> **Source material**
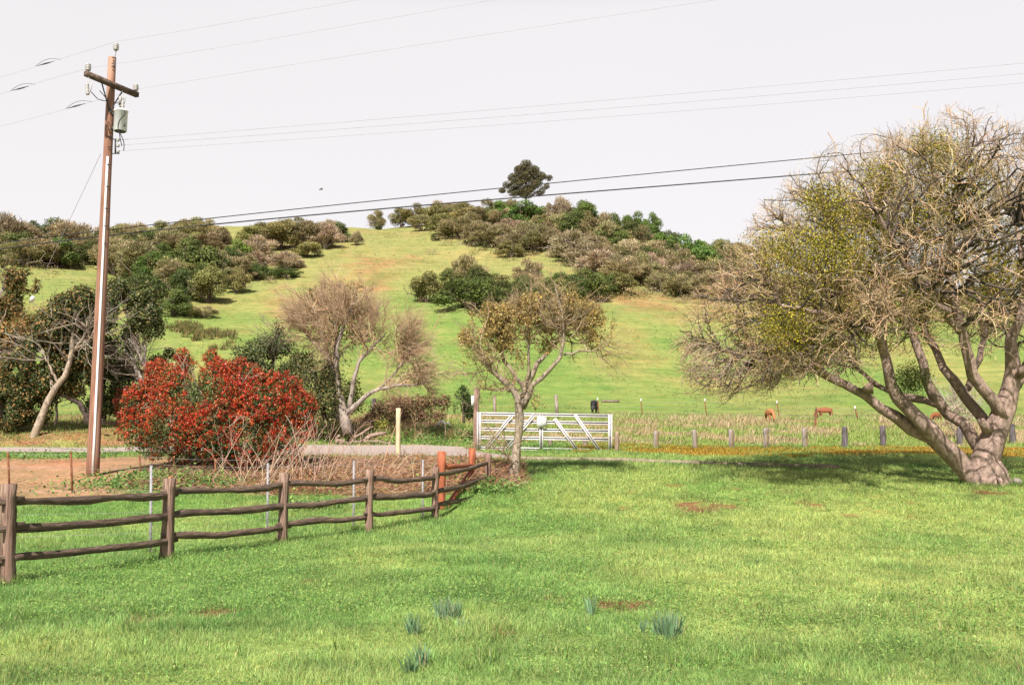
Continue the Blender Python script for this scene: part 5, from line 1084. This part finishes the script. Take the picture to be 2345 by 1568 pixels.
    a.build('bolt', M['metal_dark'], t)
    return g, Yp
PG, YP = pole()
def line(label, pts, r, mat, group, n=60, extra=None):
    P = np.array([at(x, y, YP+d) for x, y, d in pts]); s = np.r_[0, np.cumsum(np.linalg.norm(np.diff(P, axis=0), axis=1))]
    # smooth interpolation through the traced points
    c = [np.polyfit(s, P[:, i], min(len(P)-1, 3 if len(P) > 3 else 2)) for i in range(3)]; t_ = np.linspace(0, s[-1], n); Q = np.stack([np.polyval(k, t_) for k in c], 1)
    a = Acc(); tubes(a, Q[None], np.full((1, n), r), 6); t = thing('power_line', label, 'power line', Q[0], group); a.build('cable', M[mat], t)
    if extra:
        x, y, d = extra; c_ = at(x, y, YP+d); dr = nrm(at(x+10, y-2.7, YP+d)-c_); a = Acc(); tube(a, [c_-dr*.24, c_-dr*.14, c_-dr*.05, c_+dr*.08, c_+dr*.14, c_+dr*.24], [.006, .012, .022, .022, .012, .006], 8); tube(a, resamp([c_-dr*.3, c_-dr*.1+[0, 0, .11], c_+dr*.15+[0, 0, .12], c_+dr*.42], 8), .006, 4); a.build('splice', M['metal_dark'], t)
gp = 'overhead wires strung from the utility pole'
line('thin upper wire leading right from the pole-top insulator', [(266, 96, 0), (540, 50, 0), (820, 0, 0), (1500, -118, 0)], .0032, 'wire_thin', gp)
line('thin upper wire leading left from the pole-top insulator', [(266, 96, 0), (125, 140, 3), (0, 178, 6), (-300, 262, 12)], .0032, 'wire_thin', gp, 60, (105, 146, 3.4))
line('thin wire leading right from the left crossarm insulator', [(206, 156, -.7), (400, 126, -.6), (1120, 2, 0), (1700, -98, 0)], .0032, 'wire_thin', gp)
line('thin wire leading left from the left crossarm insulator', [(206, 156, -.7), (100, 186, 2), (0, 216, 5), (-300, 300, 12)], .0032, 'wire_thin', gp, 60, (47, 203, 3.6))
line('thin wire leading right from the right crossarm insulator', [(313, 205, .7), (840, 122, .5), (1620, 3, 0), (2200, -86, 0)], .0032, 'wire_thin', gp)
line('thin wire leading left from the right crossarm insulator behind the pole', [(313, 205, .7), (175, 244, 2), (0, 290, 5), (-300, 370, 12)], .0032, 'wire_thin', gp, 60, (175, 243, 2))
line('uppermost of the three thin wires from the rack below the transformer', [(272, 321, 0), (1172, 248, 1), (1800, 194, 1.5), (2344, 145, 2), (2900, 92, 2)], .0045, 'wire_thin', gp)
line('middle of the three thin wires from the rack below the transformer', [(272, 333, 0), (1172, 266, 1), (1800, 215, 1.5), (2344, 169, 2), (2900, 118, 2)], .0045, 'wire_thin', gp)
line('lowest of the three thin wires from the rack below the transformer', [(272, 346, 0), (1172, 284, 1), (1800, 236, 1.5), (2344, 190, 2), (2900, 140, 2)], .0045, 'wire_thin', gp)
line('upper thick black cable crossing low behind the big tree', [(-300, 605, 8), (0, 557, 5), (228, 524, .1), (700, 483, 1.), (1270, 420, 2.), (1870, 357, 3), (2344, 317, 4), (2900, 262, 4)], .012, 'wire', gp, 90)
line('lower thick black cable crossing low behind the big tree', [(-300, 632, 8), (0, 580, 5), (230, 531, .1), (770, 490, 1.), (1265, 450, 2.), (1870, 399, 3), (2344, 352, 4), (2900, 300, 4)], .017, 'wire', gp, 90)
def guy():
    P = np.array([at(231, 352, YP+.1), at(50, 735, YP+8.5)]); g = P[1]; t = thing('guy_wire', 'thin slanting guy wire with a white guard left of the pole', 'guy wire', g); a = Acc(); tube(a, [P[0], g, g+(g-P[0])*.12], .006, 6); a.build('wire', M['wire_thin'], t)
    a = Acc(); c = P[0]+(P[1]-P[0])*.835; d = nrm(P[1]-P[0]); tube(a, [c-d*.12, c+d*.12], .07, 8); a.build('insulator', M['white'], t)
guy()
# ------------------------------------------------------------------ small things
def fallen():
    Y0 = 33.6; t = thing('fallen_log', 'grey weathered fallen branch lying on the verge behind the lane', 'log', onY(830, Y0)); a = Acc(); q = lambda x, y, d=0: at(x, y-4, Y0+d)
    for pts, r0, r1 in (([(770, 1014), (790, 1022), (812, 1018), (830, 1012), (845, 1002), (862, 998), (884, 994)], .13, .05), ([(832, 1014), (855, 1014), (880, 1019), (904, 1017)], .07, .045), ([(800, 1012), (828, 997), (840, 988), (853, 980)], .06, .03), ([(775, 1018), (770, 1008), (778, 1000)], .08, .05), ([(800, 1022), (812, 1008), (822, 1003)], .06, .03)):
        P = resamp([q(x, y, rng.normal()*.06) for x, y in pts], 10); tube(a, P, np.linspace(r0, r1, 10)*(1+rng.normal(size=10)*.12), 8, jit=.012)
    a.build('log', M['log'], t, True)
fallen()
t = thing('broken_stick', 'white broken stick bent in the dry grass left of the gate', 'stick', at(1011, 975, 36)); a = Acc(); tube(a, [at(993, 981, 36), at(1011, 963, 35.8)], .035, 6); tube(a, [at(1011, 963, 35.8), at(1020, 972, 35.8)], .045, 6); tube(a, [at(1024, 966, 35.8), at(1031, 973, 35.7)], .025, 6); a.build('stick', M['white'], t)
def stone():
    g = onY(2311, 22.8); t = thing('stone', 'small pale stone lying right of the big tree trunk', 'stone', g); a = Acc(); lathe(a, g-[0, 0, .04], [(.07, 0), (.10, .04), (.105, .1), (.08, .15), (.03, .175)], 10); V = a.v[0]; V += rng.normal(size=V.shape)*.006; a.build('stone', M['stone'], t, True)
stone()
for i, (x, y, n, w, h, lb) in enumerate([(1027, 1424, 130, 36, 58, 'wide blue-green tuft of bulb leaves, left of the two largest tufts'), (1530, 1464, 150, 38, 66, 'wide blue-green tuft of bulb leaves, right of the two largest tufts'), (948, 1452, 45, 18, 52, 'sparse bulb leaf tuft just below left of the wide left tuft'),
                                      (962, 1528, 42, 14, 56, 'narrow bulb leaf tuft nearest the bottom photo edge'), (938, 1540, 18, 12, 48, 'few bulb leaves beside the lowest tuft'), (1352, 1408, 16, 8, 52, 'slim bulb leaf tuft between the two wide tufts'), (1473, 1452, 12, 7, 40, 'thin bulb leaves just left of the wide right tuft'), (1060, 1440, 14, 16, 34, 'few bulb leaves at the right foot of the wide left tuft')]):
    g = ground(x, y); s = g[1]/FD; r = w*s; a = Acc(); ang = rng.uniform(0, math.tau, n); rr = r*np.sqrt(rng.random(n))*.6; S = g+np.stack([np.cos(ang)*rr, np.sin(ang)*rr*.7, rr*0-.02], 1)
    D = np.stack([np.cos(ang)*rr/r*.45+rng.normal(size=n)*.1, np.sin(ang)*.2+rng.normal(size=n)*.1, np.ones(n)], 1); P = grow(S, D, h*s*rng.uniform(.45, 1.15, n), 5, .09)
    side = nrm(np.stack([rng.normal(size=n)+1, rng.normal(size=n)*.6, np.zeros(n)], 1)); wd = .006*np.array([1, 1.05, 1, .8, .2]); V = np.stack([P-side[:, None]*wd[None, :, None], P+side[:, None]*wd[None, :, None]], 2); idx = np.arange(n*10).reshape(n, 5, 2)
    F = np.stack([idx[:, :-1, 0], idx[:, :-1, 1], idx[:, 1:, 1], idx[:, 1:, 0]], -1); a.add(V, F, np.repeat(pal([(.20, .33, .17), (.28, .42, .24), (.13, .23, .11), (.44, .42, .2)], n, .18, [.35, .3, .3, .05]), 10, 0))
    o = a.build('bulb_leaves', M['grass'], None, loc=g); tag(o, lb, 'plant', 'blue-green tufts of bulb leaves in the lawn')
def bird():
    c = at(735, 434, 90); t = thing('flying_bird', 'small dark bird gliding in the sky left of the summit', 'bird', c); a = Acc(); tube(a, [c-[.18, 0, .01], c-[.08, 0, 0], c+[.06, 0, .01], c+[.16, 0, .03], c+[.2, 0, .02]], [.02, .05, .055, .03, .01], 8); a.build('body', M['bird'], t)
    for s in (-1, 1):
        a = Acc(); w0, w1, w2 = c+np.array([0, 0, .02]), c+np.array([.10*s-.02, -.22, .07]) if s > 0 else c+np.array([-.14, .22, .09]), c+np.array([.22*s, -.35*s, .03+.03*s]); tube(a, [w0, w1, w2], [.06, .045, .01], 6, sq=(.25, 1)); a.build('wing', M['bird'], t)
bird()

> **Exercise directions**
Respond with the number of lines containing "from" and no additional words.

> **Output below**
11